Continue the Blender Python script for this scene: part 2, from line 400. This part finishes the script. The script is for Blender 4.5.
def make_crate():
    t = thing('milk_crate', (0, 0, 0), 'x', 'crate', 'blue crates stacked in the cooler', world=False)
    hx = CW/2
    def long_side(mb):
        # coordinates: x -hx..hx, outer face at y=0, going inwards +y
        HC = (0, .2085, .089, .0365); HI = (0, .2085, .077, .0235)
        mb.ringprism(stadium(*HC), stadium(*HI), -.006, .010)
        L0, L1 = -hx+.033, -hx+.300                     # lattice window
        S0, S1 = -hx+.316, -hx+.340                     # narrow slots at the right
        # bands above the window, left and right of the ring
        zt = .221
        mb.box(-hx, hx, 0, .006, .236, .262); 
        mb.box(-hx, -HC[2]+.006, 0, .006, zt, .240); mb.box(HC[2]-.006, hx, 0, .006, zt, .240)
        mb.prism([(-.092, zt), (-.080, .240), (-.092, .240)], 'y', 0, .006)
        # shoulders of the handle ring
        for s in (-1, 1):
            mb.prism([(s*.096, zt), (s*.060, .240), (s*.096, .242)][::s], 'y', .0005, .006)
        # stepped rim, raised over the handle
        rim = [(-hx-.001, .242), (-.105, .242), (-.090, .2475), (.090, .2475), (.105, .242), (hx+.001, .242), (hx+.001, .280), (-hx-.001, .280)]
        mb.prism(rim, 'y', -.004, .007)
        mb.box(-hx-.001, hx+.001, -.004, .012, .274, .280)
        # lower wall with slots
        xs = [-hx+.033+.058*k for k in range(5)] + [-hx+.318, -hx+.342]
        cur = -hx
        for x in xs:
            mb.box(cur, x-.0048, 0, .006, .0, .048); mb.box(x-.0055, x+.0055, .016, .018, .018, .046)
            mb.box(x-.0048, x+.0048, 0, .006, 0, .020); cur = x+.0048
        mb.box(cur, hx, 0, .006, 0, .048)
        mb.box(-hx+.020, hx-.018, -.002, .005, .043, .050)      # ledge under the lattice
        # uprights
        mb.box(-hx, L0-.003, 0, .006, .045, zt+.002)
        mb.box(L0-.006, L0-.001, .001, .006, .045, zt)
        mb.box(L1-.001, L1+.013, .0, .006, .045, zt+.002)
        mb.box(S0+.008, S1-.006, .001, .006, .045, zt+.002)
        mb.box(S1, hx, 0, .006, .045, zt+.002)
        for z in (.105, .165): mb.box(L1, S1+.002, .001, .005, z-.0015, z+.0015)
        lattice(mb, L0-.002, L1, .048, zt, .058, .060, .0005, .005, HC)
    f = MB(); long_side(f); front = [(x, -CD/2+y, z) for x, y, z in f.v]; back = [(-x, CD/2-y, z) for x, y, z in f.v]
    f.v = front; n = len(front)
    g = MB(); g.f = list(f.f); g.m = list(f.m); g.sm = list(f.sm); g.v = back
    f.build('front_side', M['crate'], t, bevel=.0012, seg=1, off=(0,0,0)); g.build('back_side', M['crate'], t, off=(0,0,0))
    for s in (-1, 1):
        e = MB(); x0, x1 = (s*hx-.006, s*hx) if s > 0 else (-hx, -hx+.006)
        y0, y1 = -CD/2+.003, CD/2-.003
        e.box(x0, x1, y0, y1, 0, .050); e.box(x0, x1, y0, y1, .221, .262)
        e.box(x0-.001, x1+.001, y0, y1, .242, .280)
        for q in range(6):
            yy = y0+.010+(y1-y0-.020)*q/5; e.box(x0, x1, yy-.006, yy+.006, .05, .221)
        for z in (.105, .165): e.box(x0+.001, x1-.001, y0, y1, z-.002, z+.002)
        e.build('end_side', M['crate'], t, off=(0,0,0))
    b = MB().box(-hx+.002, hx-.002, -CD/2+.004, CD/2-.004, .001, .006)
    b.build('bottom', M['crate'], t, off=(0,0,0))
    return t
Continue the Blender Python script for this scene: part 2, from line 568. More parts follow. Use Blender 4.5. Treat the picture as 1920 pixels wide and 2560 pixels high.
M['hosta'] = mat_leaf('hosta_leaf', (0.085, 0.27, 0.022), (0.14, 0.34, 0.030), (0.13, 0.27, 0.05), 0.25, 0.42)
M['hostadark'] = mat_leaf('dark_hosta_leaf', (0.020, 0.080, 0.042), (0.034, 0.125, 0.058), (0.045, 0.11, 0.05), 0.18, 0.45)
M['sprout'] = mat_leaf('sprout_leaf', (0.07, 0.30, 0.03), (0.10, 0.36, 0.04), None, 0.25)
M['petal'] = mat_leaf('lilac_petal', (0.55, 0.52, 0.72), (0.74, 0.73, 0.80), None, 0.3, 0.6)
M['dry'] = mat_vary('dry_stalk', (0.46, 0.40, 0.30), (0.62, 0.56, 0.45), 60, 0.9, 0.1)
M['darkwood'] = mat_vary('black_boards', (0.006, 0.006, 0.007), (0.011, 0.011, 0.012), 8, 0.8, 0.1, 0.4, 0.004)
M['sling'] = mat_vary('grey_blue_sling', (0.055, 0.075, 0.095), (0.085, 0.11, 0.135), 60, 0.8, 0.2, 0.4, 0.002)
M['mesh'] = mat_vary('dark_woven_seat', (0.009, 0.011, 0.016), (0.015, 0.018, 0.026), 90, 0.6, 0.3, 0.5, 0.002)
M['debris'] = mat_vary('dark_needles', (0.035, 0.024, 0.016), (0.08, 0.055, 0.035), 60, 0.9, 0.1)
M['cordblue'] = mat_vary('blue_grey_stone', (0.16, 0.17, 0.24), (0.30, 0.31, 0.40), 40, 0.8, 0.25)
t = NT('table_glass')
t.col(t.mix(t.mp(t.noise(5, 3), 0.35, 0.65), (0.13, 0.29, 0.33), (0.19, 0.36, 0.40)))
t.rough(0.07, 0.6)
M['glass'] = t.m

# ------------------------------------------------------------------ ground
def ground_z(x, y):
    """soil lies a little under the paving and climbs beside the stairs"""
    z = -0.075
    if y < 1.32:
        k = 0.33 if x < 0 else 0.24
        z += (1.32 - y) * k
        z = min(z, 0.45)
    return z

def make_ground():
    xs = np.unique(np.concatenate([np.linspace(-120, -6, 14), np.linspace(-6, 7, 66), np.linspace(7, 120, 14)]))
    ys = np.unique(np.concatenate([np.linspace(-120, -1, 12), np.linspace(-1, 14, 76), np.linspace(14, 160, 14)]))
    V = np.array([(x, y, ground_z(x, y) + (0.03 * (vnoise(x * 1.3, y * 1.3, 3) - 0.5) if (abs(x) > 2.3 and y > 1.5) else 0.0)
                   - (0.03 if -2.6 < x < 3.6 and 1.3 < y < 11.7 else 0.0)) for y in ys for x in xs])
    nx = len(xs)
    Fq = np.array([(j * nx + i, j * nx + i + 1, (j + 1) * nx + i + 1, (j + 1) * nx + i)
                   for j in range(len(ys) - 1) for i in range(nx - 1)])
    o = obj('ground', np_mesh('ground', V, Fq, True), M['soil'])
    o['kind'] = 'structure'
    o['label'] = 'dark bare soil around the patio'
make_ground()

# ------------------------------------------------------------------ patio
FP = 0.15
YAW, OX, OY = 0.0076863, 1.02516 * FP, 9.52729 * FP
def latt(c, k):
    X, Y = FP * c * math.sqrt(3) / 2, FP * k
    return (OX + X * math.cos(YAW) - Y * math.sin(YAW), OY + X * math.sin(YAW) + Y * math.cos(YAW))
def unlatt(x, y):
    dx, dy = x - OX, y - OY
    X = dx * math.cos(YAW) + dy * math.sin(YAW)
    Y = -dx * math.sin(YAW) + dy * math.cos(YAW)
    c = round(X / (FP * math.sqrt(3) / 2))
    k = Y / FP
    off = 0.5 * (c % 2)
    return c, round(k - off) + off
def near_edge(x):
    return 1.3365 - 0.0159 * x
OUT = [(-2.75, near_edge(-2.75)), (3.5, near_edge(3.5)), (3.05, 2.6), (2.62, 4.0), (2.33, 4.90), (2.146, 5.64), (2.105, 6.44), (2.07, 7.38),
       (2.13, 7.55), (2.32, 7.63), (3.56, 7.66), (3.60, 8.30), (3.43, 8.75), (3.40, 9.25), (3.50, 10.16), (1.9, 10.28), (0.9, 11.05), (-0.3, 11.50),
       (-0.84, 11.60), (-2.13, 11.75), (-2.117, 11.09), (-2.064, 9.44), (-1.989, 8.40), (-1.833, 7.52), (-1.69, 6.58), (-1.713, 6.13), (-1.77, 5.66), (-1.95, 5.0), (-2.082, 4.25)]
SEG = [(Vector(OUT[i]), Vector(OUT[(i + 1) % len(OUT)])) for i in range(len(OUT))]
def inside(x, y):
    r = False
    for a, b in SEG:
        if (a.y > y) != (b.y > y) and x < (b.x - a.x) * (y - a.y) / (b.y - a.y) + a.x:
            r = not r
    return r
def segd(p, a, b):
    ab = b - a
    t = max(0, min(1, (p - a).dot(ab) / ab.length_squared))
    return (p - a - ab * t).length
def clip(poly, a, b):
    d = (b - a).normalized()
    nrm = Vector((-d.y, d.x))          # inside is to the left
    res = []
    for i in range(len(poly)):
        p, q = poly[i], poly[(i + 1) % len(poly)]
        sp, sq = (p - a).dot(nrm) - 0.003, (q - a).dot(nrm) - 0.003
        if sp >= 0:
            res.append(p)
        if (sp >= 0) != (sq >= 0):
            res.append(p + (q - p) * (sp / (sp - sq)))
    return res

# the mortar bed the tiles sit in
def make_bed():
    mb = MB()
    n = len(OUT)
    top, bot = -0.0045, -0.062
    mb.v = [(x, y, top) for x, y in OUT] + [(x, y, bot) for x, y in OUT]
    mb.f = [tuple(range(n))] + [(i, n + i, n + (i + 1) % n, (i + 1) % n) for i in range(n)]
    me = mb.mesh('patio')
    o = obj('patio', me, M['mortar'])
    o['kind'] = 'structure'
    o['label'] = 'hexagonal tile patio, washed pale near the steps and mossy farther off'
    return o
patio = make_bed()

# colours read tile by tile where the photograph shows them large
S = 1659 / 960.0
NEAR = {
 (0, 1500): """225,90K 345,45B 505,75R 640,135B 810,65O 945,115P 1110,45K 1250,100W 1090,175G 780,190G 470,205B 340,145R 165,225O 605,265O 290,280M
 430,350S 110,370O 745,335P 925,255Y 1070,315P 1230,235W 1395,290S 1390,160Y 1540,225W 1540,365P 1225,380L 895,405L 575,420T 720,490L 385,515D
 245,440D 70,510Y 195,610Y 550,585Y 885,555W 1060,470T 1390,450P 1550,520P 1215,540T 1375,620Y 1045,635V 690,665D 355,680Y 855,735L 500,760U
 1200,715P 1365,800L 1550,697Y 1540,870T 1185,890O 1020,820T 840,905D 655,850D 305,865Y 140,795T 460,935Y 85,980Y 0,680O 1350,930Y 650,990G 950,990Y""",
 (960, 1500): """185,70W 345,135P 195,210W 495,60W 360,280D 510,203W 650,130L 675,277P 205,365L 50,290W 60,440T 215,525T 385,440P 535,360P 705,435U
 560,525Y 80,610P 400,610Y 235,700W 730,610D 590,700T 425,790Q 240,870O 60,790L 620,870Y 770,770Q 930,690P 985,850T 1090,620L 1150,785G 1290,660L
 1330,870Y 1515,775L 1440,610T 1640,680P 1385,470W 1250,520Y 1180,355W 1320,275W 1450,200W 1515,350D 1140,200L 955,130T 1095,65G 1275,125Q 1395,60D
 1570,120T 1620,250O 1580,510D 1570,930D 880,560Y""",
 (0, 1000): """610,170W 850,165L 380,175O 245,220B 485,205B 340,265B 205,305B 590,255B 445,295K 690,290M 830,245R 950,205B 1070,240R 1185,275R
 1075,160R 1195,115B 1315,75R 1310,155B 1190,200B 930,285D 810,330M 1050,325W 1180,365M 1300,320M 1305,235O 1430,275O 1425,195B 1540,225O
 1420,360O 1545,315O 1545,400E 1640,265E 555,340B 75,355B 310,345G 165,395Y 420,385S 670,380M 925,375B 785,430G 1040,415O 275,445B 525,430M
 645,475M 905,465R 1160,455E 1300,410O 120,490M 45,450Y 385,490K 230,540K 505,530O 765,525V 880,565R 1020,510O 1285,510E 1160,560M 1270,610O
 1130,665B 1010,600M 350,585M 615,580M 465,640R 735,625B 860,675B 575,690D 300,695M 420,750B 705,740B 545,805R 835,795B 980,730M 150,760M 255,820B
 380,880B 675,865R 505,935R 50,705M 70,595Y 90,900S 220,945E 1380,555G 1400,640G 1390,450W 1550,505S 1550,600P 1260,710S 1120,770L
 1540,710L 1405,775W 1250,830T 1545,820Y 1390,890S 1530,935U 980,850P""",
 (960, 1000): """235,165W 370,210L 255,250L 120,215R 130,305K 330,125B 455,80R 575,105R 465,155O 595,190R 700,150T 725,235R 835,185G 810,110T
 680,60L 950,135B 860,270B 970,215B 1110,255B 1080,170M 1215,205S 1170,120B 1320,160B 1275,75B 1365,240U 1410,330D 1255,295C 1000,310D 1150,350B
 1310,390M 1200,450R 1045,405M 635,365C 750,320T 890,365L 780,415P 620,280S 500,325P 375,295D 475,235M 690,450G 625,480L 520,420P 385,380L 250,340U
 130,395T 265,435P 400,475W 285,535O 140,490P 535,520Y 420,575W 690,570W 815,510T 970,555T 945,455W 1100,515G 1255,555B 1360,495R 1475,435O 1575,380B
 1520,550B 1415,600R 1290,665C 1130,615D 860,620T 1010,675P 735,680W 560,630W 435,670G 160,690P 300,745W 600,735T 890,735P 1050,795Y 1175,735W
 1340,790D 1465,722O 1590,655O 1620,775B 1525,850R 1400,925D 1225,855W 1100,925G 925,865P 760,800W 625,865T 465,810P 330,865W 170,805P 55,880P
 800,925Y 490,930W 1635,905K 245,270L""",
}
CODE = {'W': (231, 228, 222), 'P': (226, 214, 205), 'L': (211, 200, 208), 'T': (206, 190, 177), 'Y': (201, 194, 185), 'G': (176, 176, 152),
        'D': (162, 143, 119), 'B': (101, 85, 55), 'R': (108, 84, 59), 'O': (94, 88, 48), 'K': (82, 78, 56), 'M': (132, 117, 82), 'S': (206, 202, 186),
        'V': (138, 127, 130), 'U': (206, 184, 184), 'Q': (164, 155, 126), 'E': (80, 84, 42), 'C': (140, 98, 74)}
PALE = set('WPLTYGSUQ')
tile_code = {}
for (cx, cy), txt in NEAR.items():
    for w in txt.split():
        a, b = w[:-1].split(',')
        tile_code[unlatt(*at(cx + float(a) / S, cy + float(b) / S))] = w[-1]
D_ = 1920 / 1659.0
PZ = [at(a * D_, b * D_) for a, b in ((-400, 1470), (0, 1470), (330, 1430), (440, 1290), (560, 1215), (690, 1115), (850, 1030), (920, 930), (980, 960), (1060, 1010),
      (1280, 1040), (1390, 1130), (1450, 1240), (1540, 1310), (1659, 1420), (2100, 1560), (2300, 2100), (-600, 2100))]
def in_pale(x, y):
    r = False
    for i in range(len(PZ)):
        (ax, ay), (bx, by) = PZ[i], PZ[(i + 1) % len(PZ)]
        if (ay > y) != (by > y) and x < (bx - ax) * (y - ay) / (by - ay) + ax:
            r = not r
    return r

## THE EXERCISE
Report back each line of the entries that holds the string "this".

## COMPLETED EXERCISE
Continue the Blender Python script for this scene: part 2, from line 400. This part finishes the script. The script is for Blender 4.5.
Continue the Blender Python script for this scene: part 2, from line 568. More parts follow. Use Blender 4.5. Treat the picture as 1920 pixels wide and 2560 pixels high.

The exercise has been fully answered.